The Chiefs currently have about $4.5 million in cap room, and Jackson’s 2014 cap number is $4.25 million. That’s a tight fit, and remember, the Chiefs will still need $4 million or $5 million to sign their upcoming draft picks.

However, this is probably a good time to point out that Washington only had about $6.3 million in cap space before it signed Jackson, which isn’t that much more than the Chiefs had. So just to be sure, I asked salary cap expert and former agent Joel Corry if the Chiefs could have made Jackson’s new deal work.

“It would have been tough,” Corry said. “They would have to restructure people in order to accommodate that.”

Corry said Dwayne Bowe’s massive contract could have posed some problems for the Chiefs down the road, too. Bowe boasts a $14 million cap number in 2015, while Jackson’s cap number that year figures to rise to $8 million or $9 million. That’s a lot to invest in one position, especially when the Chiefs will need to ante up to pay a rising star in outside linebacker Justin Houston.

“You can’t have an $8 million receiver and an $11 million receiver, too,” Corry said.

Bowe’s stats in 2013 were underwhelming. He caught 57 passes for 673 yards and five touchdowns, which is hardly the production you’d want from a player of his caliber.

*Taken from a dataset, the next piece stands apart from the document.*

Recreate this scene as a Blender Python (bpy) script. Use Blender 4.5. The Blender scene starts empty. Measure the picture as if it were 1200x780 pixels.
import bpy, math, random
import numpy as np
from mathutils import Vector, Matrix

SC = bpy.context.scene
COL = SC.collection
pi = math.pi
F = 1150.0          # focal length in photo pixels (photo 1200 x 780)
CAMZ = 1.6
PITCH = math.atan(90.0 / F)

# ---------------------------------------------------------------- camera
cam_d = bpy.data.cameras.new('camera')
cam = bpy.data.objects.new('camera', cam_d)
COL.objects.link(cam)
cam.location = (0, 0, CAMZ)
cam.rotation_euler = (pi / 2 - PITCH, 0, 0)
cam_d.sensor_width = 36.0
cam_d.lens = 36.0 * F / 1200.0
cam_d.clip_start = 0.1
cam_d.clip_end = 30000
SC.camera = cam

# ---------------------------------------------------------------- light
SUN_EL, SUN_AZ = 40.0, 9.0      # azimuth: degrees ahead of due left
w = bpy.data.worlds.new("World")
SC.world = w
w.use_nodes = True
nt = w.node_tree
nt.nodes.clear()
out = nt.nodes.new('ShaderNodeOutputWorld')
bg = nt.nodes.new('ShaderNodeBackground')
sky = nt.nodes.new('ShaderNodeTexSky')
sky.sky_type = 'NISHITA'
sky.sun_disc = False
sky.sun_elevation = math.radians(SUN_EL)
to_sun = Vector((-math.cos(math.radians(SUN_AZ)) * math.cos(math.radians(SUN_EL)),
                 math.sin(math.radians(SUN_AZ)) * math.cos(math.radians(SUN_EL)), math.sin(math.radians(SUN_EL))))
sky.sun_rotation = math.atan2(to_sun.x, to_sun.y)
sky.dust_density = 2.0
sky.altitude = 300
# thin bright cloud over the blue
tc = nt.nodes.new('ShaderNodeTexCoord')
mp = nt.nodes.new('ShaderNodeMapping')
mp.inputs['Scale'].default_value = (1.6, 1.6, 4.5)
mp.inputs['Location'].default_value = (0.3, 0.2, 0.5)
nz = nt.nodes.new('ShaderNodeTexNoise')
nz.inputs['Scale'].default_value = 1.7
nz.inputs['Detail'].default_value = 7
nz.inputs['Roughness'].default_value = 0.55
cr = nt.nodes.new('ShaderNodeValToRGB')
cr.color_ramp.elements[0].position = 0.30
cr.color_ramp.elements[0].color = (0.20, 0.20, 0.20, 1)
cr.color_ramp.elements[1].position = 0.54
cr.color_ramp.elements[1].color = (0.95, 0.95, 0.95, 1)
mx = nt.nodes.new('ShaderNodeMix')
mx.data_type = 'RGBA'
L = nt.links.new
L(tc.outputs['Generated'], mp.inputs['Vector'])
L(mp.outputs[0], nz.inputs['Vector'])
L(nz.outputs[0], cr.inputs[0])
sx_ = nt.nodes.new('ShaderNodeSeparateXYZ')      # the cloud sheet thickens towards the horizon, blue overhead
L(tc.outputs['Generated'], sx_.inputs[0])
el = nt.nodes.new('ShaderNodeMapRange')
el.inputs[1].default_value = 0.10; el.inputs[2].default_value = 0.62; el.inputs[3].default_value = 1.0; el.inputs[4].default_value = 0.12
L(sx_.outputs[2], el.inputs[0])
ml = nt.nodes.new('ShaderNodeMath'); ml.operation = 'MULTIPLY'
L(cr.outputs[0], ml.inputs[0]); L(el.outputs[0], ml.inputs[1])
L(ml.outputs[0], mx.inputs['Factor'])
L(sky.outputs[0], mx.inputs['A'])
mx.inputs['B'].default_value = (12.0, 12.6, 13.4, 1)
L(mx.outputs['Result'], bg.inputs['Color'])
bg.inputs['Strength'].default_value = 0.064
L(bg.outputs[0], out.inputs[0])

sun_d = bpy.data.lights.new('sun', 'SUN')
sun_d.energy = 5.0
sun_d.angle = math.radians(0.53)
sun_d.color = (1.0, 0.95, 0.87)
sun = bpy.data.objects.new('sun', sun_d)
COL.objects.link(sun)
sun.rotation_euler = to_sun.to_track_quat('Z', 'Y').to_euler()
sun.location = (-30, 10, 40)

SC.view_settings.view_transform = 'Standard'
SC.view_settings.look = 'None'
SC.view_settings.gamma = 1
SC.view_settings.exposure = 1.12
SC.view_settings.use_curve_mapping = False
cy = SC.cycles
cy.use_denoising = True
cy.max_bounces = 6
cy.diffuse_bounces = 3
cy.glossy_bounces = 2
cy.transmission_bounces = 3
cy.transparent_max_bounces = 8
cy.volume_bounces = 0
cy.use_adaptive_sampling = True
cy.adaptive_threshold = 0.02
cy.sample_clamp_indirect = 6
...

In January, he vowed to come back this season and in better shape, but the Chiefs have an out if he fails to live up to expectations. Corry said the Chiefs can save roughly $9.5 million on the 2015 salary cap if they designate Bowe as a post-June 1 cut, which essentially allows teams to spread out the cap hit from releasing a player over a few seasons instead of one.

There are a couple of problems with doing this, however. For one, per NFL rules, the Chiefs wouldn’t see that cap space until June 2015, long after the top free agents have come off the market. That’s why most cash-strapped teams typically use post-June 1 cuts to create enough cap room to sign their draft picks, and little else.

Also, making Bowe a post June-1 cut would force the Chiefs to carry about $4.5 million in dead money in 2015 and $6 million in dead money in 2016, which only extends the cap misery another year.

“It’s not an ideal solution,” Corry said.

But it may be one that becomes increasingly palatable to the Chiefs, especially if coach Andy Reid and general manager John Dorsey find themselves looking to rectify the lack of cap space they’ve dealt with this offseason.